Unterbezahlte Spitzenleistungen sind wohl vor allem in der Kunst möglich.
Wer würde sich sonst 3 Tage lang in einen monatelang vorausgeplanten
Selbstreflektionsprozess begeben, eine Raum- und Lesungschoreographie
mit live-Aufführung, eine Ausstellung und ein Hörstück konzipieren und
realisieren nicht mittels sondern trotz eines radikal von Kürzung
geschmälerten Projektbudgets, das auch die beteiligten Institutionen
ebenfalls von Kürzungen betroffen, mühsam zusammenlukratieren
um wenigstens Kosten zu decken, von Verdienst nicht zu sprechen -
und das alles nicht zum ersten mal? Nur, weil die Bedingungen bekannt
sind, muss es nicht sein, darf es nicht sein, daß sie vornehm unter den
Tisch gekehrt werden. Dazu sind die Beteiligten zu stark und beharrlich
um Qualität bemüht, obwohl die ökonomischen Bedingungen deutlich
ätzender als je zuvor diese zunichte zu machen drohen, weil seit Jahren
vollberuflich als Künstler*innen Tätige zwischen immer aufwändigeren
Projektanträgen, Projektplanungen, Kommunikationen, Koordinationen,
Dokumentationen nurmehr auf dem Zahnfleisch kriechend Visionen kreieren,
die sich die betreffende Gesellschaft wie gewohnt auf die Fahnen heften kann?

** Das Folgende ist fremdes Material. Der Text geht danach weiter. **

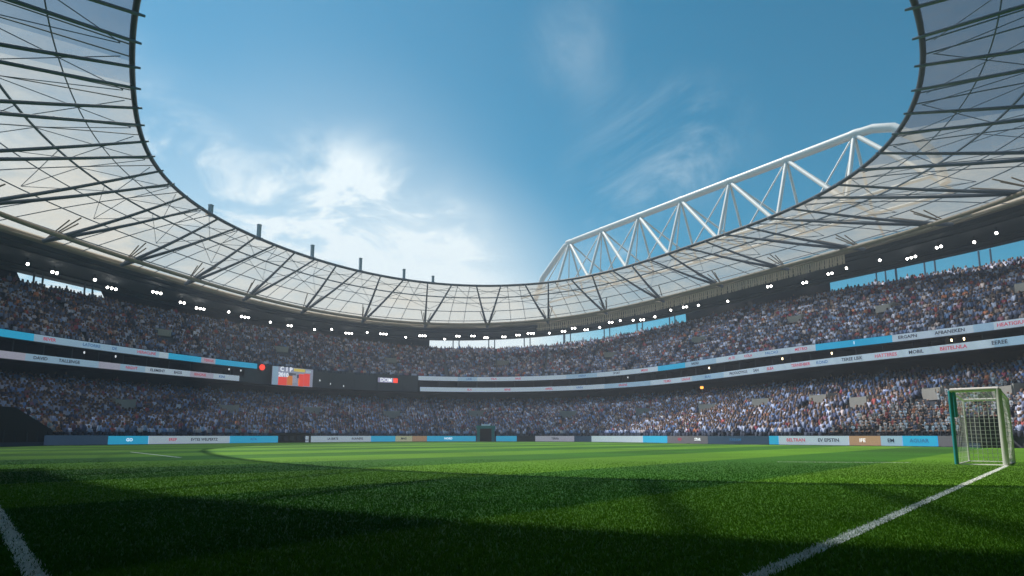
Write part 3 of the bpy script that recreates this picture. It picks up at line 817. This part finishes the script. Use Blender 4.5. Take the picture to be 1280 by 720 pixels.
# teal kiosk at the pitch edge
p = R(93.3); c = at_r(board_r(p) + .4, p, 0)
k = thing('kiosk', 'small teal kiosk with dark opening between the boards at centre', 'kiosk', c); k.rotation_euler = (0, 0, p - pi / 2)
mb = MB()
for s in (-1, 1): mb.box((s * 1.25, .6, 1.15), (.5, 1.6, 2.3))
mb.box((0, .6, 2.45), (3.3, 1.9, .5)); part(mb, 'frame', M['teal'], k)
mb = MB(); mb.box((0, .9, 1.1), (1.98, 1.0, 2.19)); part(mb, 'opening', M['black'], k)
mb = MB(); mb.box((0, -.35, 2.8), (1.5, .08, .18)); part(mb, 'lamp_bar', LED['pale'], k)
# dark dugout between boards
p = R(139.2); c = at_r(board_r(p) + .2, p, 0)
k = thing('dugout', 'low dark dugout with seats between the left boards', 'dugout', c); k.rotation_euler = (0, 0, p - pi / 2)
mb = MB(); mb.box((0, 1.2, .6), (6.2, .1, 1.2)); mb.box((0, .62, 1.25), (6.2, 1.3, .08), 0, 0, -.15)
for s in (-1, 1): mb.box((s * 3.1, .7, .62), (.08, 1.1, 1.2))
part(mb, 'shell', M['housing'], k)
for i in range(6):
    mb = MB(); mb.box((-2.5 + i, .5, .35), (.6, .5, .1)); mb.box((-2.5 + i, .78, .65), (.6, .1, .6), 0, 0, .15); part(mb, 'seat', M['navy' if i % 3 else 'gap_wall'], k)
# black slanted tunnel covers at either end
def tunnel(deg, wd, h0, h1, dp, label, slope):
    p = R(deg); c = at_r(board_r(p) - .5, p, 0)
    k = thing('tunnel_cover', label, 'tunnel', c); k.rotation_euler = (0, 0, p - pi / 2)
    mb = MB(); x0, x1 = -wd / 2, wd / 2
    zt = (h0, h0, h1) if slope else (h0, h0, h0)
    xs = (x0, x0 + wd * .25, x1)
    vs = [(x, y, z) for y in (0, dp) for x, z in list(zip(xs, zt)) + [(x1, 0), (x0, 0)]]
    mb.add(vs, [(4, 3, 2, 1, 0), (5, 6, 7, 8, 9), (0, 1, 6, 5), (1, 2, 7, 6), (2, 3, 8, 7), (4, 0, 5, 9)]); part(mb, 'canopy', M['black'], k)
    mb = MB(); mb.box((0, -.05, .18), (wd, .1, .36)); part(mb, 'kickboard', M['navy'], k)
    for q in range(5):
        mb = MB(); mb.tube([(x0 + wd * (q + .5) / 5, -.04, .37), (x0 + wd * (q + .5) / 5, -.04, zt[1] * .4)], .04, 5); part(mb, 'hoop', M['rim'], k)
tunnel(186.6, 7.6, 3.5, 1.5, 4.0, 'black sloping tunnel cover at the far left edge of the pitch', True)
tunnel(-16.2, 3.7, 2.5, 2.5, 1.6, 'black tunnel cover seen through the goal net', False)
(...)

Sind wir Querulant*innen? Nö. Kunst soll und darf weiterhin kostenlos
konsumiert werden. Aber nicht auf der Grundlage von Schröpfung ihrer
noch lebenden Produzent*innen. Apropos lebendig. Warum nicht den
künstlerischen Arbeitsprozeß selbst zur Kunst erklären und in Szene
setzen, modellhaft für alle arbeitenden Künstler*innen der Gegenwart
Warum nicht der Kürzung den Prozess machen - mit ihr kurzen Prozess machen,
Hof halten auf einem Schloß, dem Feudalherrschaftssystem die Räume
abknapsen für die Kunst? Warum nicht in die Vollen gehen und trotzdem
all das machen, was doch nicht finanziert werden kann: eine Kooperation
und Choreographie, ein Hörstück und ein 3-tägiger Arbeitsprozeß, eine Art
Lesung und eine Art Ausstellung? Intermedial, fulminant und doch ganz im
Rahmen des eigenen Anspruchs, keine teure und doch eigentlich oft billige
oder elitäre Kunstshow oder als Kultur verkleidete Spaßkunst als gastronomisches
Vehikel aufzuführen, sondern Räume für Intellekt und Intuition zu öffnen, auf der Suche
nach etwas substantiell spürbarem, es zum Ausdruck zu bringen und zu transportieren:
Fülle trotz Hülle wird nur weiterhin funktionieren, wenn es Zusammenarbeitenden gelingt,
unermüdlich weiterhin ihre Ansprüche geltend, statt immer mehr „umsonst“ zu machen
und sich, fern von Zerspragelungen, weiterhin auf das Wesentliche zu konzentrieren:
auf die Kunst künstlerisch präsent zu bleiben, trotz widriger Umstände, eine Art
Unerschütterlichkeit möchte man meinen.